Indonesia introduced a nickel export ban on 1 January 2020 in order to preserve the resource for its domestic stainless steel industry. Much like South American countries are looking to move into parts of the lithium supply chain with greater profit potential, such as refining, Indonesia is using its vast resources to woo battery producers to its shores.

Developing a circular economy for batteries could curb excess demand

Recycling and reuse have emerged as one of the most effective ways to reduce demand and waste. By 2040, higher recycling rates can reduce primary demand for lithium by 25%, and by 35% for cobalt and nickel, according to the Institute for Sustainable Futures. This would decrease the need for additional mines by allowing existing supply to meet future demand. Battery reuse can also mitigate the need for new supply. Reusing batteries, for example taking an EV battery and using it for stationary electricity storage, can extend the lifetime of the battery by about 12 years. The circular business models for EV battery materials can mitigate waste and actually create economic opportunity.

However, recycle rates are lower than they need to be. In Europe, less than 5% of li-ion batteries are recycled, partially because they are difficult to recycle – not all li-ion batteries are the same and so recycling processes need to be bespoke to a particular type of chemistry. But also because less attention has been paid to recycling in the past. Only 60% of cobalt and nickel are recycled, and a meagre 1% of lithium is recovered. Most of this is not of sufficient quality to be used in a battery. With the right incentives, it is technologically possible to recover 90% of these three metals at high quality.
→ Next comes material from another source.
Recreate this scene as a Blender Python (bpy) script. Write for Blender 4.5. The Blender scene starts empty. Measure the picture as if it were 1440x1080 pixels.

Standards for the ethical sourcing of minerals are needed

The number of initiatives setting sustainability standards with varying degrees of ambition has exploded in recent years. There are at least twelve initiatives that are creating responsible mining standards, and some of the largest mining companies have signed up, including AngloAmerican, BHP and Glencore. Some target the industry as a whole, others focus on specific metals, and others still set standards across multiple-sectors (see appendix IV). Three frameworks stand out, judged by how prevalent they are in the industry, the diverse group of stakeholders they bring together and how they are tackling ethical concerns in the battery value chain.

Standards are a good first step, but they need teeth. A sustainability standard needs to have criteria for how to extract minerals ethically and be as transparent as possible, while emphasising the importance of human rights, prioritising recycling and penalising waste. In order to do this, the initiatives need to be able to hold their members to account. This can be done by using independent, third-parties that are responsible for reviewing applications for a sustainability certificate. Companies also need to disclose their exposure to certain supply chains in the spirit of transparency.

Some companies have started taking the matter into their own hands

Certain companies are trying to clean up their own supply chains. Volvo is working with various technology companies to deploy blockchain technologies across the cobalt supply chain and those of other metals. It is not clear how the Swedish carmaker will report its findings using these tracing technologies.

BMW is pursuing a new strategy designed to limit its exposure to conflict minerals. The German carmaker signed a USD 2.3 billion long-term deal with the Swedish battery maker Northvolt and a USD 112 million five-year cobalt supply deal with Managem, which owns the Bou-Azzer cobalt mine in the Anti-Atlas mountains in Morocco.

This industry is starting to move away from conflict minerals. The world’s second largest EV company, China’s BYD, has announced it is developing batteries that avoid using any nickel and cobalt. There is a general rush to develop batteries that rely more on the element manganese and less on cobalt. There are two reasons for this – to reduce exposure to cobalt mining and to cut the costs of batteries further. Moreover, there are numerous new battery technologies in various stages of development, such as solid state batteries, that require fewer metals.


1 Minerals in this context denote rare earths and metals.
2  BNEF, Long-Term Electric Vehicle Outlook 2021, 9 June 2021. Accessed via Bloomberg Network.